Only my view but keeping the chain cassette and chainrings really clean and lubricate as required is the key, what lubricant or how you clean is all personal preference,
Have seen cyclists oiling dirty chains and can not help but think they might as well just be applying grinding paste, again only my view but even an old chain should look like new and the only way to tell its old would be to check the wear.
Only advice i would offer for lub would be little and often.
My experience has been the very opposite of this.
The 'grinding paste' comment comes up again and again on this forum when chain cleanliness is being discussed, and every time I read it, I wonder if the person saying it has ever actually used grinding paste.
When using grinding paste, the first thing that very quickly becomes apparent is how difficult it is to do any grinding with.
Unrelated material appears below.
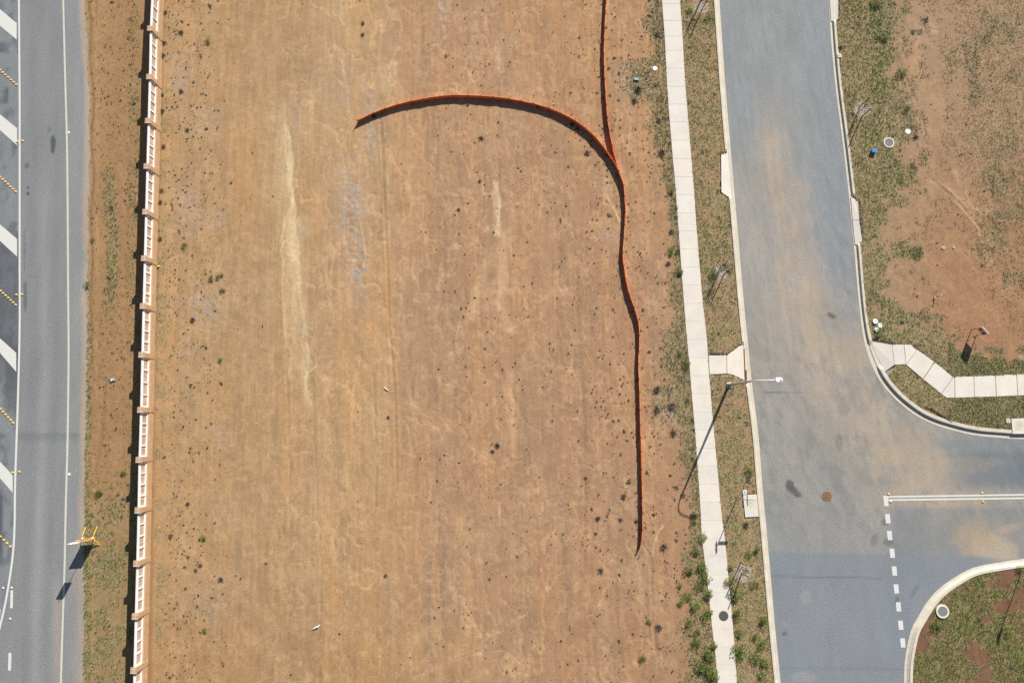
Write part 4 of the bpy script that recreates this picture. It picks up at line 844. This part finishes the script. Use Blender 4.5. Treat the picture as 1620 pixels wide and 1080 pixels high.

For instance, in one of it's more common applications of grinding valves into valve seats, it only takes a couple of twirls with the twirly stick (or whatever they are called) and the grinding noise stops, followed by frantic tapping in an attempt to redistribute the paste to where it can actually do a bit more grinding.
I think the same process is at play in a chain - dirt is quickly displaced, and hopefully sticks to something where it will no longer do any damage. Most of the dirt is irrelevant and the only surfaces that really matter in wear terms is the interface between the pins and the inner bore of the inner plates, as only wear here affects the pitch of the chain. Roller wear and wear between the plates doesn't really matter.
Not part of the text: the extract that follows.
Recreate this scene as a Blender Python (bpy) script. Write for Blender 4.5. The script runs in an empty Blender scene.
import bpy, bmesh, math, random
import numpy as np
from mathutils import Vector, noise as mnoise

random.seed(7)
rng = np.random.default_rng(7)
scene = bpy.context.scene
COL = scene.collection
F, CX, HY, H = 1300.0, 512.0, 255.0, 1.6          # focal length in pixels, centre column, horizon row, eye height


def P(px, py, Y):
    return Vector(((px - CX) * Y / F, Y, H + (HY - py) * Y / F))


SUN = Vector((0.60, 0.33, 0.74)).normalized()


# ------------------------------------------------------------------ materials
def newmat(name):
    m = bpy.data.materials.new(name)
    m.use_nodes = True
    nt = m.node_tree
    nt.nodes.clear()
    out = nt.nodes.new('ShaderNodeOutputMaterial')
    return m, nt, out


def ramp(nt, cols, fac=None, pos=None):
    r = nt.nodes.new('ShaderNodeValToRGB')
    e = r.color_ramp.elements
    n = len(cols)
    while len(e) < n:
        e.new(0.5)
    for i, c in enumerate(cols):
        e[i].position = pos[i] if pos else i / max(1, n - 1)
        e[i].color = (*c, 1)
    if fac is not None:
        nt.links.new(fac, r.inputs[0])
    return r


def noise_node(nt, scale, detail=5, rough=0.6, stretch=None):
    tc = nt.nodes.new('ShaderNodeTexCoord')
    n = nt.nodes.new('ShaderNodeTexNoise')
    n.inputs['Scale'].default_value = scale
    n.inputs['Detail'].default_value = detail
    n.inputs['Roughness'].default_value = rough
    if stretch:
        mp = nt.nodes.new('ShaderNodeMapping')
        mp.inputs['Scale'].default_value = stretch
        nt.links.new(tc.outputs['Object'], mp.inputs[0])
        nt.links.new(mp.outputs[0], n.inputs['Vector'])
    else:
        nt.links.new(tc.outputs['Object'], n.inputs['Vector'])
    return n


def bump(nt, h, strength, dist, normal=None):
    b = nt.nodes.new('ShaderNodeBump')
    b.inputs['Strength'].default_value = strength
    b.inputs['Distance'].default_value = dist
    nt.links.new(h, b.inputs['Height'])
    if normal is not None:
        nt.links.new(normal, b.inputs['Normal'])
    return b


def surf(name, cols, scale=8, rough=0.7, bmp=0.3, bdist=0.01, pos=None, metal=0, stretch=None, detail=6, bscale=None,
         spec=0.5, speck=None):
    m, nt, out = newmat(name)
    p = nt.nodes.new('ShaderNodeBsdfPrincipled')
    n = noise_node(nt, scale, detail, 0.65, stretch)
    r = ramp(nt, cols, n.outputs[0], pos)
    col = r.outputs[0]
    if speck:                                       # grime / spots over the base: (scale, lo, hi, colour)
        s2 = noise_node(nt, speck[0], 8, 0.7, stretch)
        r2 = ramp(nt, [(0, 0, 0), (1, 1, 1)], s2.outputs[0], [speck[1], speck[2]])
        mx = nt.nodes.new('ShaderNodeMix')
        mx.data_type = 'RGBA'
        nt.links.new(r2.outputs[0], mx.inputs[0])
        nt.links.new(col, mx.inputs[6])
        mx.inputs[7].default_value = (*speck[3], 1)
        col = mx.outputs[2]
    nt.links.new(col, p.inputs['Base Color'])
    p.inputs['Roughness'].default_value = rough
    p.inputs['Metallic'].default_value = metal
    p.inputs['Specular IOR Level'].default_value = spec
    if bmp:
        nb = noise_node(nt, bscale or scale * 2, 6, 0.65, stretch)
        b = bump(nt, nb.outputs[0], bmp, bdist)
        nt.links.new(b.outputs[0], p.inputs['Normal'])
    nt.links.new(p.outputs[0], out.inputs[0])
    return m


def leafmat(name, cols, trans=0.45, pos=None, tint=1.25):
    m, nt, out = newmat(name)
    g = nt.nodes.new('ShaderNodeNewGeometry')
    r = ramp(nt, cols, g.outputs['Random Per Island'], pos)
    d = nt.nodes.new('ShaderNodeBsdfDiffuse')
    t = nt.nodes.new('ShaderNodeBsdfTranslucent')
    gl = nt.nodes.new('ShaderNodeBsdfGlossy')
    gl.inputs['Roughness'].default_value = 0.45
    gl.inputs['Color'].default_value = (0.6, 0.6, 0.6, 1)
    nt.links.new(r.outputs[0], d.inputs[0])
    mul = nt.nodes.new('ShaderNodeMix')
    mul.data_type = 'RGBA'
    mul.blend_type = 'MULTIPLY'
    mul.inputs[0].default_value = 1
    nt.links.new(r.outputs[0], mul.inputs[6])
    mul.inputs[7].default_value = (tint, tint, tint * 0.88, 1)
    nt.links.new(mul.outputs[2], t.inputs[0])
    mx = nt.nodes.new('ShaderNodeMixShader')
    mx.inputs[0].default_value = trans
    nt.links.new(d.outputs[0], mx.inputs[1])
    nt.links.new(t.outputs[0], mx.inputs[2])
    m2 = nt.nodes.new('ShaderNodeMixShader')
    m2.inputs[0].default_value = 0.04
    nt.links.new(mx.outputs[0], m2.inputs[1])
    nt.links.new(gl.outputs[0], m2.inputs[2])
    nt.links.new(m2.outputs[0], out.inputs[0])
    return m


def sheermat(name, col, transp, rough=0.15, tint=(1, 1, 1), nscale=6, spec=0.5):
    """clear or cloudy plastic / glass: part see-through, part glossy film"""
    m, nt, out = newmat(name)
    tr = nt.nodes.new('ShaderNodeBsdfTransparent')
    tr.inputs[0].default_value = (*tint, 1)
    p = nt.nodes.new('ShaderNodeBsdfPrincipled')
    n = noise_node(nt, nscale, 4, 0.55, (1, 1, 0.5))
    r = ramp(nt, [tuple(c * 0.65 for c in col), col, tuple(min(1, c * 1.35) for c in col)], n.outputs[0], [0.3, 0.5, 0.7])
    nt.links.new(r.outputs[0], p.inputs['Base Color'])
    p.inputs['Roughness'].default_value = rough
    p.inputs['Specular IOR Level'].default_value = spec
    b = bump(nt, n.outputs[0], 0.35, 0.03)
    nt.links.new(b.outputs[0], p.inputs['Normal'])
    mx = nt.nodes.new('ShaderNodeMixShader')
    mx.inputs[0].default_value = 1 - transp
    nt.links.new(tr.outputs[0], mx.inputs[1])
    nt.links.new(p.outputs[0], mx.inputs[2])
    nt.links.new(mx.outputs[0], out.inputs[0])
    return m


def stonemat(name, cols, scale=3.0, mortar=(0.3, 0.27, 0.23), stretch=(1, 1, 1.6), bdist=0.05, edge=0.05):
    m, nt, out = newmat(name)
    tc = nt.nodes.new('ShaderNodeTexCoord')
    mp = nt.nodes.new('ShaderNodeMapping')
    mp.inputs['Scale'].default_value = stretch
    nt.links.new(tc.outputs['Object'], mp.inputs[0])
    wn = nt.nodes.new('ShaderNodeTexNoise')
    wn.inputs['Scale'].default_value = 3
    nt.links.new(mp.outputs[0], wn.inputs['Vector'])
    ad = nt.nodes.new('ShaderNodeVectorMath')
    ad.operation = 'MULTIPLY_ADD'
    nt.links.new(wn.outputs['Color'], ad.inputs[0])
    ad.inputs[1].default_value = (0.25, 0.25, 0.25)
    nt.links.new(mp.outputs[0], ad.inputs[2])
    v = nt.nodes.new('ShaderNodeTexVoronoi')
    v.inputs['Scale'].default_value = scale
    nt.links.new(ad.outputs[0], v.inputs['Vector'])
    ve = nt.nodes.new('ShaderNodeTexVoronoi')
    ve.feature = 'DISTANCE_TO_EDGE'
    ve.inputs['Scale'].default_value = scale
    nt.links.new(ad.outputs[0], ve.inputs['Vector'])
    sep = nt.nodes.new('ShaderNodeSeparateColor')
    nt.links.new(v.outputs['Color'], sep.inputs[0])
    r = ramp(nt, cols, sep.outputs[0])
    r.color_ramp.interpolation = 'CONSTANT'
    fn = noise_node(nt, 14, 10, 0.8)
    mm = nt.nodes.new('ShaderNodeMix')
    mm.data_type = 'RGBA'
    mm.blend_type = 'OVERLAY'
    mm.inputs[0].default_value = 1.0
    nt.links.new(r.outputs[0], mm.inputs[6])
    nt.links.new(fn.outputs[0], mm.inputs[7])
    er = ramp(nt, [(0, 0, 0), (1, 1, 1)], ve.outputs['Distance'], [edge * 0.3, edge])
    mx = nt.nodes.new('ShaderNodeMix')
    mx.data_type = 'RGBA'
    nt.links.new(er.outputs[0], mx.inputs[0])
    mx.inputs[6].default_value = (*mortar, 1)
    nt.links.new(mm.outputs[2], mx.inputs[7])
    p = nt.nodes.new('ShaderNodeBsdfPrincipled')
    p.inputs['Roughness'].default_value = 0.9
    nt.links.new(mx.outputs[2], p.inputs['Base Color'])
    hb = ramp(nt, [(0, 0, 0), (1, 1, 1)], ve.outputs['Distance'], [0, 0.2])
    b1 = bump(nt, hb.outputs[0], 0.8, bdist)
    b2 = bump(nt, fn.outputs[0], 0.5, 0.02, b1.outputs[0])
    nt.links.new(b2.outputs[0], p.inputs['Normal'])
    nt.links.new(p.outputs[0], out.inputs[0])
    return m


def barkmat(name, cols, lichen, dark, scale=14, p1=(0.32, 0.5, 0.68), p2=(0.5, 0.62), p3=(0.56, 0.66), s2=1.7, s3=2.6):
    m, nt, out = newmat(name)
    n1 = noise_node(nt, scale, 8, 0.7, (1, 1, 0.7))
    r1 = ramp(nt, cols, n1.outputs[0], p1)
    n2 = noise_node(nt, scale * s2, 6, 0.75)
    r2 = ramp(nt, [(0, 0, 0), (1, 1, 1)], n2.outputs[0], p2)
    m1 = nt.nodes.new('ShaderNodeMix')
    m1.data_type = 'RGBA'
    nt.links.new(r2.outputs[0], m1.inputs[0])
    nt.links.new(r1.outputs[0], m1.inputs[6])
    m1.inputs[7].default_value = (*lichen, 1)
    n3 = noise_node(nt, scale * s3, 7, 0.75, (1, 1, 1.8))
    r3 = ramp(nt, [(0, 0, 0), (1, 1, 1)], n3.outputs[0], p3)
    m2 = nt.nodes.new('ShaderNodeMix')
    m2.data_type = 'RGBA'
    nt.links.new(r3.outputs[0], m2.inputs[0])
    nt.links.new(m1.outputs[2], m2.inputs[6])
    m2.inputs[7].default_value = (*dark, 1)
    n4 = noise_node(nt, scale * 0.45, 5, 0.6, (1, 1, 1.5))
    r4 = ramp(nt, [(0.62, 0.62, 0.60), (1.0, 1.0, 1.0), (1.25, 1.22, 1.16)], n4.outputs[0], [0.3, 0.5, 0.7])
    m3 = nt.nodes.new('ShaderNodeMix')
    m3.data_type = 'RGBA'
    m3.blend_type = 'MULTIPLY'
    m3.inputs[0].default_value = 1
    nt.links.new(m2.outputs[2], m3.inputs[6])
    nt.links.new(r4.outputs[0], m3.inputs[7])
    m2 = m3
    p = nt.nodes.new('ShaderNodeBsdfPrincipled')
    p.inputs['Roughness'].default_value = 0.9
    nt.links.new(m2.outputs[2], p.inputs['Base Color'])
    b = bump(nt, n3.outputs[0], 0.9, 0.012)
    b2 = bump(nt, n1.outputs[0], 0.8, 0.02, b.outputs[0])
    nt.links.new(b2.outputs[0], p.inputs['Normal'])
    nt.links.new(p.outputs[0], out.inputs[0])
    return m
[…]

The key to long chain life in nasty winter conditions is, in my opinion, is to have loads of nasty gunk between the plates, which forms a decent seal against further dirt getting to the pins. It also gives something for the dirt displaced from the working surfaces to stick to, to stop it flowing back to where it will do harm. If there is only liquid lube on the chain, the dirt just flows back to where it will do damage again and again.
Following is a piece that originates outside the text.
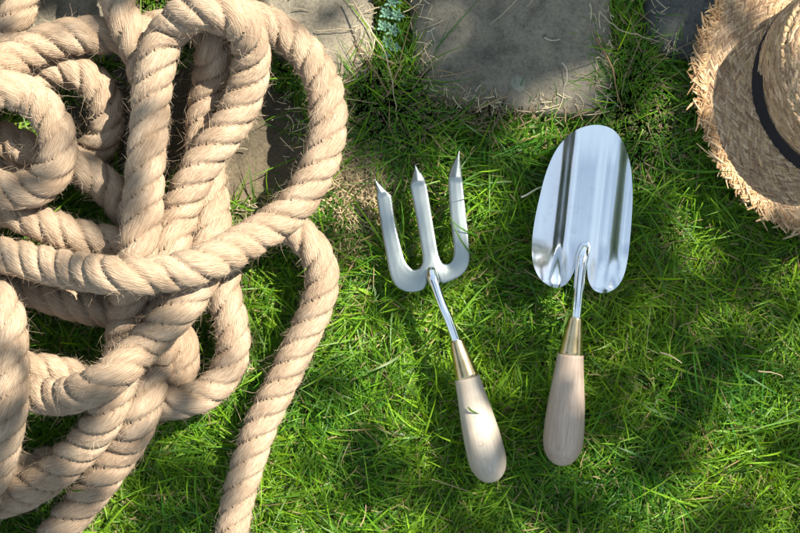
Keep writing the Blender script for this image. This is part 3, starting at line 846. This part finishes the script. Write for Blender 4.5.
def blades(xy, L, W, lean, az, z0_, kseg, droop, cols_tip, cols_base, mat, name, respect=True, above=False):
    n_ = len(xy); u = np.linspace(0, 1, kseg)[None, :]
    # arc: elevation angle falls along the blade
    el0 = np.pi / 2 - lean; el = el0[:, None] - droop[:, None] * u
    ds = (L / (kseg - 1))[:, None]
    az_ = az[:, None] + (rng.normal(0, .35, n_))[:, None] * u
    dx = np.cos(el) * np.cos(az_) * ds; dy = np.cos(el) * np.sin(az_) * ds; dz = np.sin(el) * ds
    P = np.stack([np.cumsum(dx, 1) - dx[:, :1], np.cumsum(dy, 1) - dy[:, :1], np.cumsum(dz, 1) - dz[:, :1]], -1)
    P[..., 0] += xy[:, :1]; P[..., 1] += xy[:, 1:2]; P[..., 2] += z0_[:, None]
    P[..., 2] = np.maximum(P[..., 2], SOIL_Z + .002)
    if respect:
        c = clear_at(P); tp = top_at(P); over = (rng.random(n_) < .0)[:, None] & (clear_at(P[:, :1]) > .5) & (tp > 0)
        P[..., 2] = np.where(over, np.maximum(P[..., 2], tp + .0012), np.where(c < .5, np.minimum(P[..., 2], c - .0015), P[..., 2]))
    wprof = np.clip(1.08 - u**2.2, .06, 1) * np.clip(.55 + u * 2.5, 0, 1)
    roll = rng.normal(0, .6, n_)
    T = P[:, -1] - P[:, 0]; T /= np.linalg.norm(T, axis=1)[:, None] + 1e-9
    sd_ = np.cross(T, np.array([0, 0, 1.])[None, :] + .5 * rng.standard_normal((n_, 3))); sd_ /= np.linalg.norm(sd_, axis=1)[:, None] + 1e-9
    V, F = ribbons(P, W[:, None] * wprof, sd_)
    uu = np.repeat(u, n_, 0)[..., None]
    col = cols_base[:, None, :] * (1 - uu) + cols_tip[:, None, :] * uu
    return V, F, np.repeat(col.reshape(-1, 3), 2, 0)

def green(n_, yel, val):
    base_ = np.array([.036, .195, .010]); y_ = np.array([.230, .420, .014]); d_ = np.array([.010, .090, .025])
    t = np.clip(yel, 0, 1)[:, None]; c = base_ * (1 - t) + y_ * t
    c = np.where((rng.random(n_) < .22)[:, None], c * .45 + d_ * .55, c)
    return c * val[:, None]

def sample_xy(n_, x0, x1, y0, y1): return np.stack([rng.uniform(x0, x1, n_), rng.uniform(y0, y1, n_)], 1)

def lawn(n_, box, Lm, Wm, seed_keep=1.0, outside=None):
    xy = sample_xy(n_, *box)
    if outside is not None:
        k = (np.abs(xy[:, 0]) > outside[0]) | (np.abs(xy[:, 1]) > outside[1]); xy = xy[k]
    X_, Y_ = photo_xy(xy[:, 0], xy[:, 1])
    keep = ~in_stones(xy, -.006) & ~(in_stones(xy, .0) & (rng.random(len(xy)) < .45))
    # bare earthy patch beside the rope
    bare = .85 * bump2(X_, Y_, 352, 160, 28, 52) + .5 * bump2(X_, Y_, 372, 205, 22, 28)
    keep &= rng.random(len(xy)) > bare
    # turf continues above the stones only in the joints
    keep &= rng.random(len(xy)) > np.where((Y_ < 45) & (xy[:, 0] > -.5), .35, 0)
    keep &= rng.random(len(xy)) < .60 + .8 * f_sp(xy[:, 0], xy[:, 1])
    xy = xy[keep]; n_ = len(xy); X_, Y_ = X_[keep], Y_[keep]
    h = f_h(xy[:, 0], xy[:, 1]); fd = f_dir(xy[:, 0], xy[:, 1]); dry = f_dry(xy[:, 0], xy[:, 1]); fc = f_c(xy[:, 0], xy[:, 1])
    L = Lm * np.exp(rng.normal(0, .36, n_)) * (.75 + .5 * h)
    az = rng.normal(0, 1.15, n_) + fd * 4 * np.pi
    lean = np.abs(rng.normal(.95, .35, n_)); droop = np.abs(rng.normal(.75, .45, n_))
    z0_ = np.full(n_, SOIL_Z) + .014 * h * rng.random(n_)
    W = Wm * rng.uniform(.5, 1.35, n_)
    val = rng.uniform(.65, 1.35, n_)
    tip = green(n_, fc * .95 + .08 + rng.normal(0, .25, n_), val)
    # some blades dry to straw; more of them where the turf is thin
    pd = .02 + .10 * np.clip(dry - .45, 0, 1) * 2 + .45 * bump2(X_, Y_, 360, 185, 45, 55) + .30 * bump2(X_, Y_, 500, 108, 110, 26) + .10 * bump2(X_, Y_, 690, 450, 60, 50)
    isd = rng.random(n_) < pd
    straw = np.array([.34, .25, .12]) * rng.uniform(.6, 1.25, (n_, 1))
    tip = np.where(isd[:, None], straw, tip)
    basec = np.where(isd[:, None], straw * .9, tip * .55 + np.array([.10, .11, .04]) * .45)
    W = np.where(isd, W * .6, W)
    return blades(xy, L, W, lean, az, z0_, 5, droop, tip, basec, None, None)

parts_ = []
parts_.append(lawn(125000, (-.52, .52, -.38, .38), .024, .00165))
parts_.append(lawn(26000, (-.52, .52, -.38, .38), .037, .0021))
parts_.append(lawn(52000, (-1.5, 1.5, -1.2, 1.2), .026, .0026, outside=(.50, .36)))
off_ = 0; Vs, Fs, Cs = [], [], []
for V, F, C in parts_: Vs.append(V); Fs.append(F + off_); Cs.append(C); off_ += len(V)
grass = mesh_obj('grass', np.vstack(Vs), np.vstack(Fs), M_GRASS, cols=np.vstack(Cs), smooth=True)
tag(grass, 'matted green lawn grass with straw coloured blades among it', 'grass', kind='stuff')

# thatch: dead bits lying low between the blades and over the joints and stone edges
def litter(n_, box, zf, Lm, colr, keepf=None):
    xy = sample_xy(n_, *box)
    if keepf is not None: xy = xy[keepf(xy)]
    n_ = len(xy); L = Lm * np.exp(rng.normal(0, .5, n_)); az = rng.uniform(0, 2 * np.pi, n_)
    u = np.linspace(-.5, .5, 5)[None, :]; cv = rng.normal(0, .28, n_)[:, None]
    z_ = zf(xy)
    P = np.stack([xy[:, :1] + L[:, None] * (u * np.cos(az)[:, None] - cv * u**2 * np.sin(az)[:, None]), xy[:, 1:] + L[:, None] * (u * np.sin(az)[:, None] + cv * u**2 * np.cos(az)[:, None]), z_[:, None] + L[:, None] * u * rng.normal(0, .12, n_)[:, None] + 0 * u], -1)
    c = clear_at(P); P[..., 2] = np.where(c < .5, np.minimum(P[..., 2], c - .0015), P[..., 2])
    sd_ = np.stack([-np.sin(az), np.cos(az), .4 * rng.standard_normal(n_)], 1)
    V, F = ribbons(P, np.repeat(rng.uniform(.0004, .0011, n_)[:, None], 5, 1), sd_)
    col = np.array(colr) * rng.uniform(.5, 1.35, (n_, 1)); return V, F, np.repeat(col, 10, 0)
def near_edge(xy):
    m1 = in_stones(xy, -.0005); m2 = in_stones(xy, -.022)
    return m1 & ~m2
L1 = litter(6500, (-.55, .55, -.4, .4), lambda q: SOIL_Z + rng.uniform(.004, .020, len(q)), .010, (.26, .20, .10), lambda q: ~in_stones(q, .001))
def bare_keep(q):
    X_, Y_ = photo_xy(q[:, 0], q[:, 1]); return (rng.random(len(q)) < bump2(X_, Y_, 356, 165, 34, 56)) & ~in_stones(q, .001)
L2 = litter(16000, (-.16, .06, .0, .2), lambda q: SOIL_Z + rng.uniform(.004, .014, len(q)), .010, (.50, .39, .23), bare_keep)
L3 = litter(9000, (-.5, .5, .03, .3), lambda q: np.full(len(q), STONE_Z + .003), .008, (.46, .39, .25), lambda q: near_edge(q) & (rng.random(len(q)) < .6))
L4 = litter(170, (-.4, .4, .05, .3), lambda q: np.full(len(q), STONE_Z + .004), .007, (.26, .23, .16), lambda q: in_stones(q, -.015))
off_ = 0; Vs, Fs, Cs = [], [], []
for V, F, C in (L1, L2, L3, L4): Vs.append(V); Fs.append(F + off_); Cs.append(C); off_ += len(V)
th_ = mesh_obj('dead_grass', np.vstack(Vs), np.vstack(Fs), M_DRY, cols=np.vstack(Cs), smooth=False)
tag(th_, 'dry straw litter between the grass blades and on the stone edges', 'dead grass', kind='stuff')

# longer tufts growing out of the joints
def tuft(cx, cy, n_, spread, Lr, label, azm=None, azs=9, dryp=.15, wid=.0016, group='long grass tufts in the joints between the stones', z0v=SOIL_Z, leanm=.9):
    c = px(cx, cy, 0); xy = c[:2] + rng.normal(0, 1, (n_, 2)) * np.array(spread) * .001
    L = rng.uniform(*Lr, n_) * .001; az = rng.uniform(0, 2 * np.pi, n_) if azm is None else math.radians(azm) + rng.normal(0, azs, n_)
    lean = np.clip(rng.normal(leanm, .3, n_), .1, 1.5); droop = np.abs(rng.normal(.6, .35, n_))
    tip = green(n_, rng.uniform(.1, .9, n_), rng.uniform(.8, 1.4, n_)); isd = rng.random(n_) < dryp * 1.6
    st = np.array([.36, .27, .15]) * rng.uniform(.7, 1.2, (n_, 1)); tip = np.where(isd[:, None], st, tip)
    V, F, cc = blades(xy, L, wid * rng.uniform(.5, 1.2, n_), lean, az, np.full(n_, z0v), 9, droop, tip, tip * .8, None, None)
    V[:, 2] = np.maximum(V[:, 2], STONE_Z + .002)
    loc = np.array([c[0], c[1], SOIL_Z]); o = mesh_obj('grass_tuft', V, F, M_GRASS, cols=cc, loc=loc)
    if spread[0] > 40: o.name = 'grass_fringe'; return tag(o, label, 'grass', kind='stuff')
    return tag(o, label, 'grass tuft', group, kind='thing')
tuft(393, 108, 270, (20, 24), (35, 95), 'wiry green grass tuft in the joint just above the fork tines')
tuft(356, 104, 80, (10, 14), (30, 62), 'sparse grass tuft against the right edge of the outer rope loop', azm=40, azs=.9)
tuft(636, 92, 280, (12, 34), (30, 80), 'long grass tuft filling the joint between middle stone and dark stone')
tuft(655, 125, 150, (24, 20), (28, 60), 'dense green grass tuft close to the left of the hat brim')
tuft(287, 74, 80, (12, 5), (10, 22), 'short mossy grass tuft inside the top of the outer rope loop', dryp=.1, leanm=.8)
tuft(150, -2, 150, (12, 6), (12, 26), 'small green tuft at the top edge between two rope runs', dryp=.05)
tuft(228, 214, 90, (6, 8), (12, 28), 'little grass tuft at the bottom of the stone inside the rope loop', dryp=.2)
tuft(480, 118, 150, (45, 5), (18, 42), 'thin ragged grass fringe along the lower edge of the middle stone', azm=95, azs=.9, dryp=.5, wid=.0012)

# stonecrop rosettes in the joint
M_CROP = mat_tint('stonecrop_leaf', .6, .3, .1)
sc_ = empty('stonecrop_plant', px(392, 30, SOIL_Z), 'blue green stonecrop with small rosettes in the joint at the top', 'plant')
def rosette(cx, cy, R_, z_):
    c = px(cx, cy, z_); Cc, Tt, Nn_, Ww, Tk_, cl = [], [], [], [], [], []
    nl = 15; u = np.linspace(0, 1, 5)
    for k in range(nl):
        a_ = k * 2.39996; q_ = (k + 3) / (nl + 3); ln = R_ * q_; rise = .9 * (1 - q_) + .12
        d_ = np.array([math.cos(a_), math.sin(a_), rise]); P = c + u[:, None] * d_ * ln * .001 + np.array([0, 0, 1])[None, :] * (u**2)[:, None] * ln * .0003
        Cc.append(P); Ww.append(.0036 * (.6 + .5 * q_)); Tk_.append(.0008); cl.append(np.array([.085, .165, .115]) * random.uniform(.8, 1.3))
    C = np.array(Cc); T = np.gradient(C, axis=1); T /= np.linalg.norm(T, axis=2)[..., None]
    N_ = np.zeros_like(C); N_[..., 2] = 1; N_ -= (N_ * T).sum(2)[..., None] * T; N_ /= np.linalg.norm(N_, axis=2)[..., None]
    V, F, cc = stroke_mesh(C, T, N_, np.array(Ww), np.array(Tk_), np.array(cl))
    mesh_obj('rosette', V - np.array(sc_.location), F, M_CROP, sc_, cols=cc)
for k, (cx, cy, R_) in enumerate([(380, -6, 10), (392, 2, 11), (386, 14, 9), (397, 16, 9), (383, 27, 8), (393, 31, 10), (388, 44, 9), (395, 48, 7), (385, 55, 7), (398, -12, 9), (388, -22, 10)]):
    rosette(cx, cy, R_, SOIL_Z + .016 + .006 * random.random())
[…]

A similar mechanism occurs in deep groove cartridge bearings. In a bearing which has been greased, the working surfaces stay free of wear metals as they are displaced and stick to the grease at the side of the bearing track, even when the grease is apparently quite dirty. If the same bearing is then cleaned and oiled, the wear metals constantly flow back to where they can do damage, and the bearing is noisy from the off and quickly destroys itself.
Other than wiping the outside and adding more lube, I never clean my chains, preferring to leave the factory grease in there until I bin it - once it's washed out, it's difficult to replace. They run silently.
On the few occasions where I've cleaned the chain thoroughly, I've ended up binning it shortly after due to grinding noises which never go away and rapid wear.